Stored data

_ _ _

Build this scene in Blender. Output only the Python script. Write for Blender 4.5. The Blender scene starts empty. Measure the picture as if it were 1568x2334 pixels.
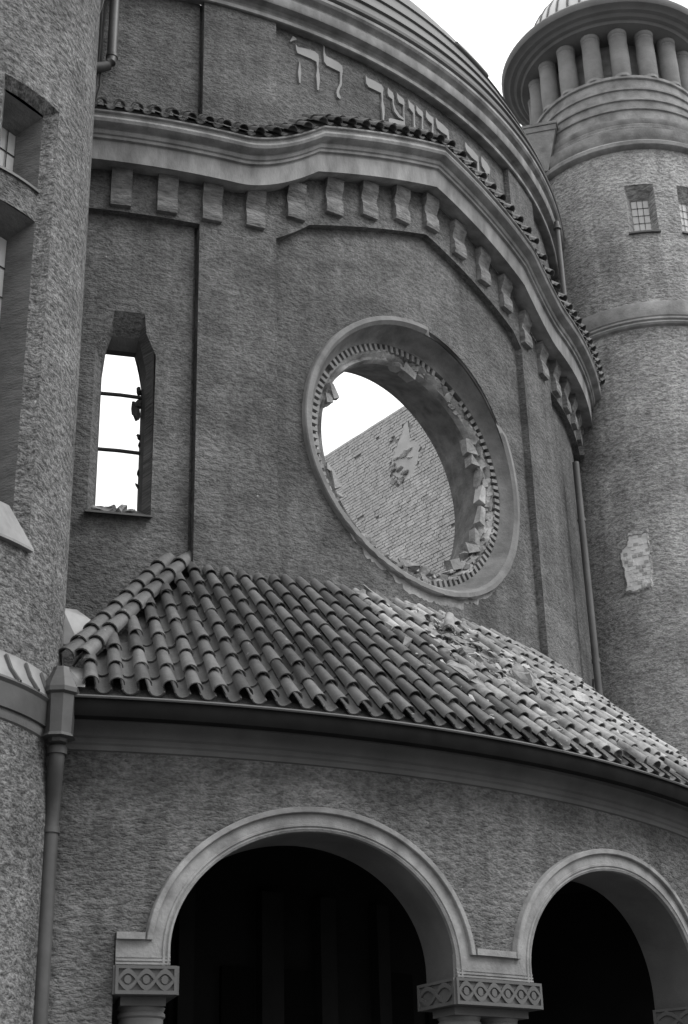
import bpy, bmesh, math, random
from mathutils import Vector, Matrix, noise
from mathutils.geometry import tessellate_polygon

S = 4.6            # metres per survey unit
EYE = 1.6
random.seed(11)
sc = bpy.context.scene
col = sc.collection
rad = math.radians

# ---------------------------------------------------------------- camera
cam_d = bpy.data.cameras.new('camera')
cam_d.sensor_fit = 'VERTICAL'
cam_d.sensor_height = 36.0
cam_d.lens = 36.0 * 3400 / 2334
cam_d.clip_start = 0.05
cam_d.clip_end = 2000
cam_d.dof.use_dof = True
cam_d.dof.focus_distance = 19.0
cam_d.dof.aperture_fstop = 2.4
cam = bpy.data.objects.new('camera', cam_d)
col.objects.link(cam)
X = Vector((0.99962272, 0.01165708, -0.02487031))
Y = -Vector((-0.02746671, 0.4242477, -0.90512953))
Z = -Vector((0.0, 0.90547115, 0.42440782))
cam.matrix_world = Matrix(((X.x, Y.x, Z.x, 0), (X.y, Y.y, Z.y, 0), (X.z, Y.z, Z.z, EYE), (0, 0, 0, 1)))
sc.camera = cam

# ---------------------------------------------------------------- overcast daylight
SUN_EL, SUN_AZ = 46.0, 108.0      # compass-like: azimuth from +Y clockwise
w = bpy.data.worlds.new('World')
sc.world = w
w.use_nodes = True
nt = w.node_tree
nt.nodes.clear()
wo = nt.nodes.new('ShaderNodeOutputWorld')
bg = nt.nodes.new('ShaderNodeBackground')
bg.inputs['Strength'].default_value = 0.12
sky = nt.nodes.new('ShaderNodeTexSky')
sky.sky_type = 'NISHITA'
sky.sun_disc = False
sky.sun_elevation = rad(SUN_EL)
sky.sun_rotation = rad(SUN_AZ)
bw = nt.nodes.new('ShaderNodeRGBToBW')
mx = nt.nodes.new('ShaderNodeMix')
mx.data_type = 'FLOAT'
mx.inputs[0].default_value = 0.80          # thick even cloud over the clear sky
mx.inputs[3].default_value = 19.0
nt.links.new(sky.outputs[0], bw.inputs[0])
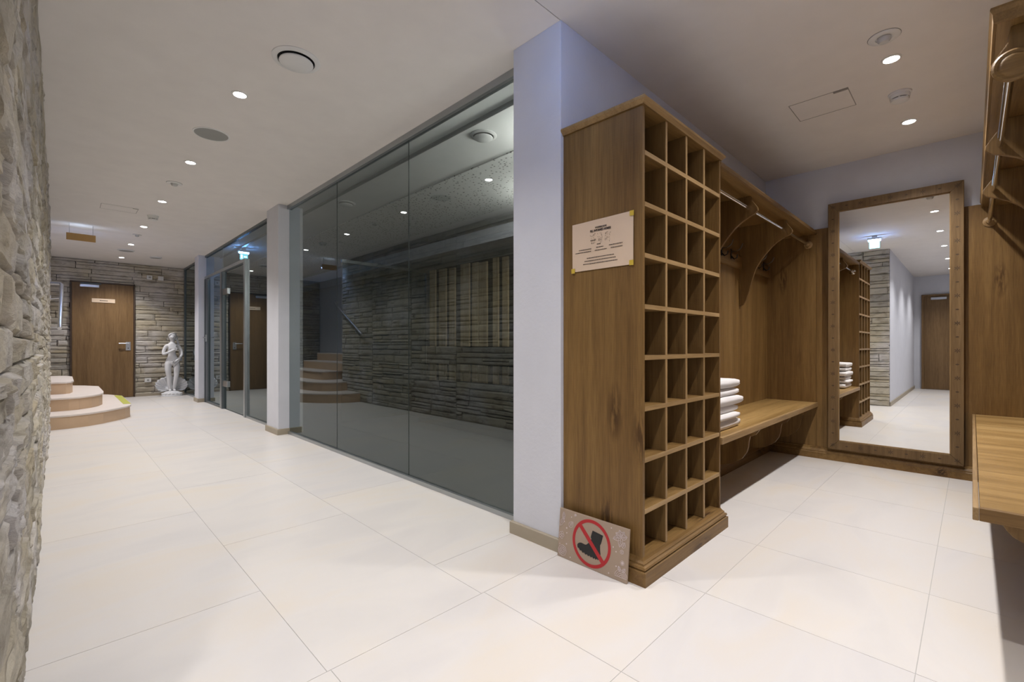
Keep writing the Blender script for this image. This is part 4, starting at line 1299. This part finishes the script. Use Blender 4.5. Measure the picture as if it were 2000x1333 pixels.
face.sphere(J(-0.011, 1.034, -0.066), 0.013, 0.007, 0.004, 8, 6)
obj('face', face, statue_m, stt, smooth='all')
hand = MB()
for k in range(4):
    z_ = 0.865 - k * 0.012
    hand.tube([J(0.02, z_ - .004, -0.102), J(0.045 - .003 * k, z_ + 0.002, -0.108), J(0.064 - .004 * k, z_ - 0.006, -0.102)], 0.006, 8)
hand.tube([J(0.01, 0.86, -0.105), J(0.025, 0.88, -0.11)], 0.006, 8)
for k in range(4):
    z_ = 0.632 - k * 0.011
    hand.tube([J(0.01, z_, -0.10), J(-0.015, z_ - 0.005, -0.106), J(-0.034 + .003 * k, z_ - 0.014, -0.10)], 0.006, 8)
hand.tube([J(0.02, 0.635, -0.105), J(0.005, 0.65, -0.11)], 0.006, 8)
obj('fingers', hand, statue_m, stt, smooth='all')
hair = MB()
hair.sphere(J(0.0, 1.085, 0.010), 0.070, 0.066, 0.062, 18, 10)
hair.sphere(J(0.03, 1.06, 0.045), 0.06, 0.045, 0.06, 14, 8)
rd = random.Random(5)
for k in range(11):
    x0_ = 0.015 + 0.006 * k
    pts = [J(x0_ * .6, 1.10 - .004 * k, 0.01 + 0.004 * k), J(0.04 + x0_ * .5, 1.05 - .006 * k, 0.035), J(0.075 + .3 * x0_, 0.97 - .01 * k, 0.04 + 0.003 * k), J(0.085 + .25 * x0_, 0.88 - .012 * k, 0.035), J(0.10 + .2 * x0_, 0.79 - .01 * k, 0.03), J(0.115 + .1 * x0_, 0.70 - 0.006 * k, 0.01), J(0.10, 0.63, -0.03)]
    hair.tube(pts, 0.012, 8, rs=[0.008, 0.014, 0.015, 0.014, 0.013, 0.010, 0.005])
hair.tube([J(-0.058, 1.07, -0.03), J(-0.04, 1.115, -0.035), J(0.01, 1.135, -0.03), J(0.05, 1.125, -0.01)], 0.014, 8, rs=[0.008, 0.014, 0.014, 0.010])
obj('hair', hair, statue_m, stt, smooth='all')
brs = MB().sphere(J(-0.035, 0.858, -0.052), 0.03, 0.028, 0.03).sphere(J(0.033, 0.858, -0.050), 0.03, 0.028, 0.03)
obj('bust', brs, statue_m, stt, smooth='all')
drape = MB()
for k in range(5):
    drape.tube([J(0.10 + .006 * k, 0.72, -0.03), J(0.085 - .004 * k, 0.66 - .01 * k, -0.075), J(0.06 - 0.01 * k, 0.615 - .012 * k, -0.09), J(0.035 - .008 * k, 0.57 - .01 * k, -0.08)], 0.01, 8, rs=[0.007, 0.011, 0.012, 0.005])
obj('draped_tress', drape, statue_m, stt, smooth='all')
# scallop shell: ribbed fan opening upward behind the feet
vs, fs = [], []
nr, na = 14, 108
for side in (0, 1):
    for i in range(nr + 1):
        q = i / nr
        for k in range(na + 1):
            a = R(-48) + R(276) * k / na
            rib = math.cos(a * 20) * 0.010 * q
            rim = 1 + 0.03 * math.cos(a * 20) * q ** 3
            # hinge low at the front, bowl opening up and towards the viewer
            hx, hz = BX - 0.005, 0.10
            cx_, cz_ = BX - 0.005 + 0.262 * math.cos(a) * rim, 0.215 + 0.165 * math.sin(a) * rim
            x = hx + (cx_ - hx) * q
            z_ = hz + (cz_ - hz) * q
            y = BY + 0.03 + 0.10 * math.sin(PI * min(q, .5)) - 0.17 * max(0, q - .35) * (1 - 0.75 * max(0, math.sin(a))) + rib + (0.014 if side else 0)
            vs.append((x, y, max(z_, 0.04)))
n = na + 1
tot = n * (nr + 1)
for i in range(nr):
    for k in range(na):
        a = i * n + k
        fs += [(a, a + 1, a + n + 1, a + n), (tot + a, tot + a + n, tot + a + n + 1, tot + a + 1)]
for k in range(na):
    a = nr * n + k
    fs.append((a, a + 1, tot + a + 1, tot + a))
obj('shell', MB().add(vs, fs), statue_m, stt, smooth='all')
base = MB().lathe((BX - 0.01, BY - 0.02, 0.0), [(0.17, 0), (0.172, 0.012), (0.16, 0.03), (0.15, 0.045), (0.135, 0.07), (0.10, 0.092), (0.05, 0.10)], 'z', 36)
for v in base.v:
    v.y = BY - 0.02 + (v.y - (BY - 0.02)) * 0.75
for k in range(16):
    a = k * 2 * PI / 16
    base.sphere((BX - 0.01 + 0.145 * math.cos(a), BY - 0.02 + 0.105 * math.sin(a), 0.05), 0.03, 0.022, 0.016, 8, 6)
obj('base', base, statue_m, stt, smooth=True)
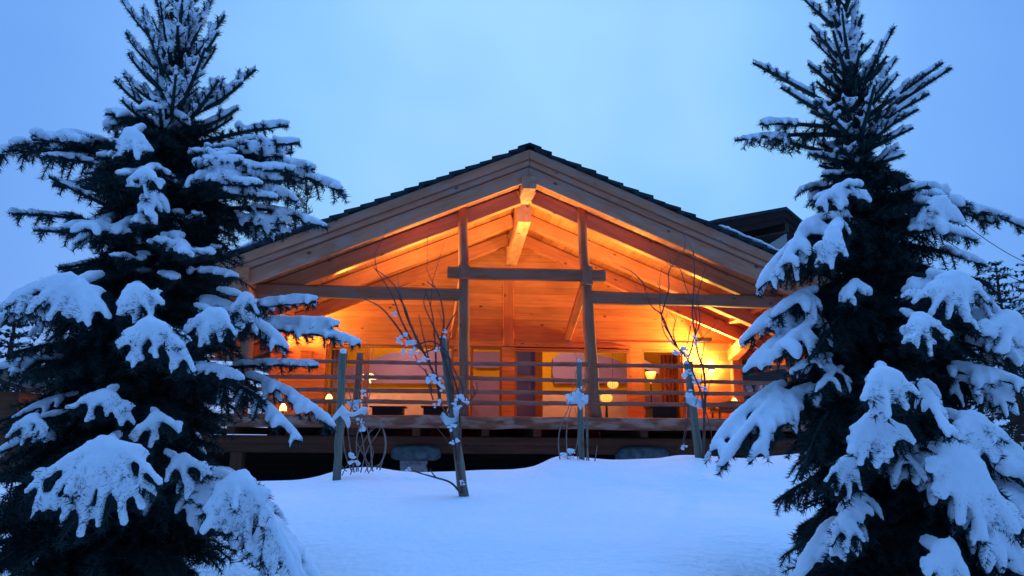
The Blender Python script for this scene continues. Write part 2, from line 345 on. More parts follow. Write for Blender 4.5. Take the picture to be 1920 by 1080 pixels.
# roof: body, stepped slates, ridge cap, fascia boards, ceiling, rafters
for s in (-1, 1):
    ax = (s, 0, -MR)
    mb = MB(); mb.prism([(0, 7.72), (s * UE, zr(UE, 7.72)), (s * UE, zr(UE, 7.27)), (0, 7.27)], VF + .04, VB)
    mb.build('roof_body', M_DARK, CH, axis=ax)
    mb = MB(); mb.prism([(0, 7.265), (s * (UE - .02), zr(UE - .02, 7.265)), (s * (UE - .02), zr(UE - .02, AP)), (0, AP)], VF + .05, VB - .2)
    mb.build('ceiling_boards', M_CEIL, CH, axis=(0, 1, 0))
    for (z1, z0, v0, v1, nm) in ((7.75, 7.555, -.80, -.66, 'bargeboard'), (7.535, 7.43, -.73, -.61, 'bargeboard'), (7.405, 7.09, -.64, -.555, 'bargeboard')):
        mb = MB(); mb.prism([(s * .004, z1), (s * (UE + .03), zr(UE + .03, z1)), (s * (UE + .03), zr(UE + .03, z0)), (s * .004, z0)], v0, v1)
        mb.build(nm, M_FASC, CH, axis=ax)
    mb = MB(); mb.prism([(s * .01, 7.50), (s * UE, zr(UE, 7.50)), (s * UE, zr(UE, 7.16)), (s * .01, 7.16)], -.55, -.50)
    # slate courses: overlapping slabs tilted against the slope
    rr = random.Random(5 + s); sm = MB(); step = .31; k = 0; c, sn = 1 / math.hypot(1, MR), MR / math.hypot(1, MR)
    u = .10
    while u < UE + .06:
        u1 = u + step * 1.25
        v = -.90
        while v < VB:
            wv = rr.uniform(.28, .5); th = rr.uniform(.05, .075); dz = rr.uniform(-.008, .012); ee = rr.uniform(-.03, .03)
            if v < 0 or k % 1 == 0:
                za, zb = zr(u, 7.81) + .0 + dz, zr(u1, 7.81) + .055 + dz
                va = v + .004 + (rr.uniform(-.03, .03) if v < -.8 else 0); vb = v + wv - .004
                q = [(s * u, za), (s * (u1 + ee), zb), (s * (u1 + ee), zb - th), (s * u, za - th)]
                sm.prism(q, va, vb)
            v += wv
        u += step; k += 1
    sm.build('slate_covering', M_SLATE, CH)
    for i, v in enumerate((0, 1.8, 3.6, 5.4, 7.2)):
        if v > 5: u0_, u1_ = 6.9, UE - .1
        else: u0_, u1_ = .17, UE - .1
        beam('rafter', (s * u0_, v + .1, zr(u0_, AP - .195)), (s * u1_, v + .1, zr(u1_, AP - .195)), .19, .32, M_BEAM)
mb = MB()
for k in range(30):
    v = -.82 + k * .43; mb.prism([(-.26, 7.81), (0, 7.905), (.26, 7.81), (.26, 7.76), (0, 7.855), (-.26, 7.76)], v, v + .44 + .0)
    for i in range(len(mb.v) - 12, len(mb.v)): mb.v[i].z += .012 * math.sin(k * 2.1)
mb.build('ridge_cap', M_SLATE, CH)
# beams carried by the ridge
beam('ridge_beam', (-.0, -.74, 7.02), (0, VW - .01, 7.02), .31, .28, M_FASC, .02)
beam('ridge_beam', (-.0, .38, 6.665), (0, VW - .01, 6.665), .30, .41, M_FASC, .02)
for s in (-1, 1):
    beam('purlin', (s * 5.93, -.78, 4.73 + .09), (s * 5.93, VW - .01, 4.73 + .09), .30, .34, M_BEAM, .02)
    beam('corbel', (s * 5.93, -.62, 4.50), (s * 5.93, .9, 4.50), .27, .28, M_BEAM, .03)
    beam('purlin', (s * 7.45, -.4, zr(7.45, AP - .42)), (s * 7.45, VB - .4, zr(7.45, AP - .42)), .2, .24, M_BEAM, .02)
beam('brace', (6.38, VW - .02, 3.95), (6.02, .25, 4.72), .28, .34, M_BEAM, .03)
beam('brace', (-6.38, VW - .02, 3.95), (-6.02, .25, 4.72), .28, .34, M_BEAM, .03)
beam('brace', (1.62, VW - .02, 4.42), (1.33, .18, 4.95), .17, .22, M_BEAM, .02)
beam('brace', (-1.62, VW - .02, 4.42), (-1.40, .18, 4.95), .17, .22, M_BEAM, .02)
# posts and cross beams
log('post', (-1.30, -.02, DZ - .02), (-1.42, -.02, zr(1.42, AP) + .02), .128, .112, M_LOG, seed=1)
log('post', (1.49, -.02, DZ - .02), (1.25, -.02, zr(1.25, AP) + .02), .150, .105, M_LOG, seed=2, bow=.018)
log('post', (-5.93, 0, DZ - .02), (-5.93, 0, 4.37), .14, .13, M_LOG, seed=3)
log('post', (6.03, 0, DZ - .02), (5.88, 0, 4.37), .16, .14, M_LOG, seed=4)
beam('cross_beam', (-5.80, .0, 4.655), (-1.43, .0, 4.645), .22, .27, M_LOG, .035, .06, seg=8)
beam('cross_beam', (1.40, .0, 4.645), (5.80, .0, 4.625), .22, .27, M_LOG, .035, .06, seg=8)
beam('cross_beam', (-1.73, -.12, 5.11), (1.74, -.12, 5.11), .22, .25, M_LOG, .04, .05, seg=8)
beam('post_block', (-1.36, -.13, 4.98), (-1.37, -.13, 5.26), .24, .25, M_LOG, .04)
beam('post_block', (1.33, -.14, 4.90), (1.33, -.14, 5.30), .25, .26, M_LOG, .05)
# railing
for j, (z, r) in enumerate(((3.15, .042), (2.815, .042), (2.545, .043), (2.31, .045))):
    xs = [-9.6, -5.93, -1.31, 1.42, 5.96, 9.4]
    for i in range(5):
        rr = random.Random(i * 7 + j)
        log('rail', (xs[i], -.10 - .0 * i, z + rr.uniform(-.02, .02)), (xs[i + 1], -.10, z + rr.uniform(-.02, .02)), r * rr.uniform(.9, 1.15), r * rr.uniform(.9, 1.15), M_POLE, seg=14, bow=.006, seed=i * 9 + j, n=10)
for px, top in ((671, 3.34), (1293, 3.27)):
    u, _ = FP(px, 720, .0); beam('railing_post', (u, .02, DZ - .02), (u + .02, .02, top), .14, .10, M_POLE, .01)
for u in (-8.2, 8.1, 9.4, -9.6): beam('railing_post', (u, .0, DZ - .02), (u, .0, 3.3), .14, .12, M_POLE, .01)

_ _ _

**Work to do:** Only the lines from the start of the records through the line containing "sc.camera = cam" should be repeated, word for word, with the pictures left out.

**Result of this exercise:**
Build this scene in Blender. Output only the Python script. Write for Blender 4.5. The Blender scene starts empty. Measure the picture as if it were 1568x2334 pixels.
import bpy, bmesh, math, random
from mathutils import Vector, Matrix, noise
from mathutils.geometry import tessellate_polygon

S = 4.6            # metres per survey unit
EYE = 1.6
random.seed(11)
sc = bpy.context.scene
col = sc.collection
rad = math.radians

# ---------------------------------------------------------------- camera
cam_d = bpy.data.cameras.new('camera')
cam_d.sensor_fit = 'VERTICAL'
cam_d.sensor_height = 36.0
cam_d.lens = 36.0 * 3400 / 2334
cam_d.clip_start = 0.05
cam_d.clip_end = 2000
cam_d.dof.use_dof = True
cam_d.dof.focus_distance = 19.0
cam_d.dof.aperture_fstop = 2.4
cam = bpy.data.objects.new('camera', cam_d)
col.objects.link(cam)
X = Vector((0.99962272, 0.01165708, -0.02487031))
Y = -Vector((-0.02746671, 0.4242477, -0.90512953))
Z = -Vector((0.0, 0.90547115, 0.42440782))
cam.matrix_world = Matrix(((X.x, Y.x, Z.x, 0), (X.y, Y.y, Z.y, 0), (X.z, Y.z, Z.z, EYE), (0, 0, 0, 1)))
sc.camera = cam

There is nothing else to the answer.